** start of Record extracts **
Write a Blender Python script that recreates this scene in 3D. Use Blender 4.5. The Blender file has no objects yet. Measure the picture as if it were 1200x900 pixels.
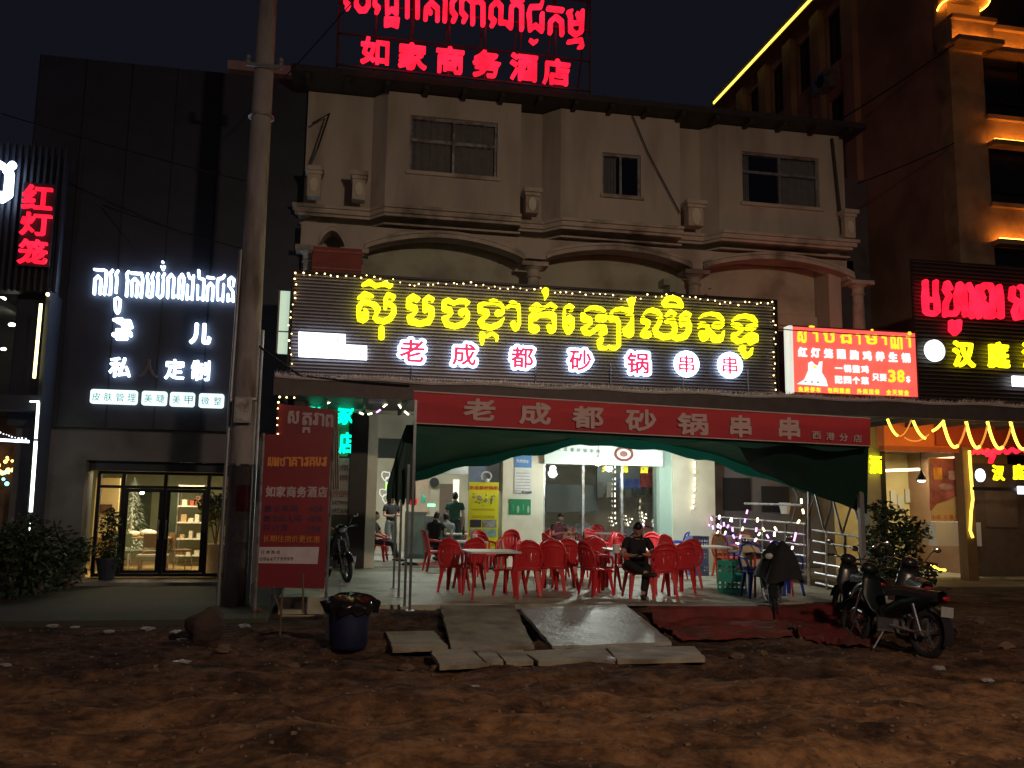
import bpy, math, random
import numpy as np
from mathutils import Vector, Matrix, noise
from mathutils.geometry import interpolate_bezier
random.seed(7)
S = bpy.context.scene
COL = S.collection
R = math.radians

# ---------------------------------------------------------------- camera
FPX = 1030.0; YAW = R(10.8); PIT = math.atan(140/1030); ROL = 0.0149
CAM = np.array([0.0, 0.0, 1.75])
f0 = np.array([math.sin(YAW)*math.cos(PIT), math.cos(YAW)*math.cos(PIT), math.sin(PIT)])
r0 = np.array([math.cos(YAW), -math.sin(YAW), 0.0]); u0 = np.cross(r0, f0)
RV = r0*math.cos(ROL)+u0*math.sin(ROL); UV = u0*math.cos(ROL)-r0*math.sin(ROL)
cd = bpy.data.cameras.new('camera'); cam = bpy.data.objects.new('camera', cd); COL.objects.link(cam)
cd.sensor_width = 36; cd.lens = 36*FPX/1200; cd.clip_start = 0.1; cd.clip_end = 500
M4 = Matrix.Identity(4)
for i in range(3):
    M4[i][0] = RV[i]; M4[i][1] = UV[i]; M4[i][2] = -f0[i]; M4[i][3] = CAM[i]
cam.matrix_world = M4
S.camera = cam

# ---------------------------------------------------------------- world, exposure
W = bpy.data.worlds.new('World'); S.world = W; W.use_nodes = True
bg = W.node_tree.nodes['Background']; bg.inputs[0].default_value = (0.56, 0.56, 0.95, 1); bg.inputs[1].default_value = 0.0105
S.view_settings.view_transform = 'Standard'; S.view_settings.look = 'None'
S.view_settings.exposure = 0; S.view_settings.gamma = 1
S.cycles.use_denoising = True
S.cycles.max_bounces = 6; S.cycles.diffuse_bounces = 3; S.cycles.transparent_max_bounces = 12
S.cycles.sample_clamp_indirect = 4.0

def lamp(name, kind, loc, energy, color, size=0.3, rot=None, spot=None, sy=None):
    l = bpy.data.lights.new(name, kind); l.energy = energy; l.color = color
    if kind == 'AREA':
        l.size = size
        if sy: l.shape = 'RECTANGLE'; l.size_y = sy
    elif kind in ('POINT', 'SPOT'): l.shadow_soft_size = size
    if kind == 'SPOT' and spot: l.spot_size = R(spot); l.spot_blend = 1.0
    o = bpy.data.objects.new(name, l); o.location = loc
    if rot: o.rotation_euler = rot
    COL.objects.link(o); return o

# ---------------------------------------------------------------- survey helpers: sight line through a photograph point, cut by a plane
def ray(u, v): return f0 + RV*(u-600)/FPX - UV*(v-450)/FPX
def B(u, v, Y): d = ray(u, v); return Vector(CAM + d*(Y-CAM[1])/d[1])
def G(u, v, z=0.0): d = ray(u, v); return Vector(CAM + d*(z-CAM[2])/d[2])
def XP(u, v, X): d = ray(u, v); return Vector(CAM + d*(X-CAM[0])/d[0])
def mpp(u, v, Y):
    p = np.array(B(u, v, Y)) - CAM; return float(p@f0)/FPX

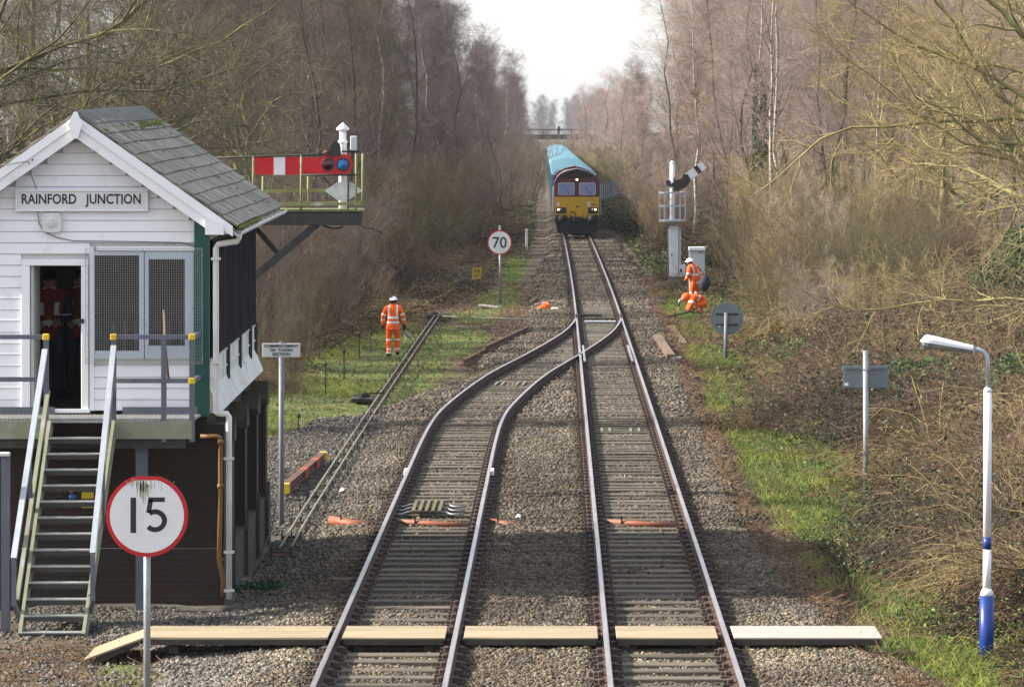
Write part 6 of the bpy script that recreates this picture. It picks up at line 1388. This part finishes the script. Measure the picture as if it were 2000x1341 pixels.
** end of Record extracts **
[Problem requirements] Without including any pictures, output all the entries above exactly.

[Task response]
Write a Blender Python script that recreates this scene in 3D. Use Blender 4.5. The Blender file has no objects yet. Measure the picture as if it were 1200x900 pixels.
import bpy, math, random
import numpy as np
from mathutils import Vector, Matrix, noise
from mathutils.geometry import interpolate_bezier
random.seed(7)
S = bpy.context.scene
COL = S.collection
R = math.radians

# ---------------------------------------------------------------- camera
FPX = 1030.0; YAW = R(10.8); PIT = math.atan(140/1030); ROL = 0.0149
CAM = np.array([0.0, 0.0, 1.75])
f0 = np.array([math.sin(YAW)*math.cos(PIT), math.cos(YAW)*math.cos(PIT), math.sin(PIT)])
r0 = np.array([math.cos(YAW), -math.sin(YAW), 0.0]); u0 = np.cross(r0, f0)
RV = r0*math.cos(ROL)+u0*math.sin(ROL); UV = u0*math.cos(ROL)-r0*math.sin(ROL)
cd = bpy.data.cameras.new('camera'); cam = bpy.data.objects.new('camera', cd); COL.objects.link(cam)
cd.sensor_width = 36; cd.lens = 36*FPX/1200; cd.clip_start = 0.1; cd.clip_end = 500
M4 = Matrix.Identity(4)
for i in range(3):
    M4[i][0] = RV[i]; M4[i][1] = UV[i]; M4[i][2] = -f0[i]; M4[i][3] = CAM[i]
cam.matrix_world = M4
S.camera = cam

# ---------------------------------------------------------------- world, exposure
W = bpy.data.worlds.new('World'); S.world = W; W.use_nodes = True
bg = W.node_tree.nodes['Background']; bg.inputs[0].default_value = (0.56, 0.56, 0.95, 1); bg.inputs[1].default_value = 0.0105
S.view_settings.view_transform = 'Standard'; S.view_settings.look = 'None'
S.view_settings.exposure = 0; S.view_settings.gamma = 1
S.cycles.use_denoising = True
S.cycles.max_bounces = 6; S.cycles.diffuse_bounces = 3; S.cycles.transparent_max_bounces = 12
S.cycles.sample_clamp_indirect = 4.0

def lamp(name, kind, loc, energy, color, size=0.3, rot=None, spot=None, sy=None):
    l = bpy.data.lights.new(name, kind); l.energy = energy; l.color = color
    if kind == 'AREA':
        l.size = size
        if sy: l.shape = 'RECTANGLE'; l.size_y = sy
    elif kind in ('POINT', 'SPOT'): l.shadow_soft_size = size
    if kind == 'SPOT' and spot: l.spot_size = R(spot); l.spot_blend = 1.0
    o = bpy.data.objects.new(name, l); o.location = loc
    if rot: o.rotation_euler = rot
    COL.objects.link(o); return o

# ---------------------------------------------------------------- survey helpers: sight line through a photograph point, cut by a plane
def ray(u, v): return f0 + RV*(u-600)/FPX - UV*(v-450)/FPX
def B(u, v, Y): d = ray(u, v); return Vector(CAM + d*(Y-CAM[1])/d[1])
def G(u, v, z=0.0): d = ray(u, v); return Vector(CAM + d*(z-CAM[2])/d[2])
def XP(u, v, X): d = ray(u, v); return Vector(CAM + d*(X-CAM[0])/d[0])
def mpp(u, v, Y):
    p = np.array(B(u, v, Y)) - CAM; return float(p@f0)/FPX

Write part 6 of the bpy script that recreates this picture. It picks up at line 1388. This part finishes the script. Measure the picture as if it were 2000x1341 pixels.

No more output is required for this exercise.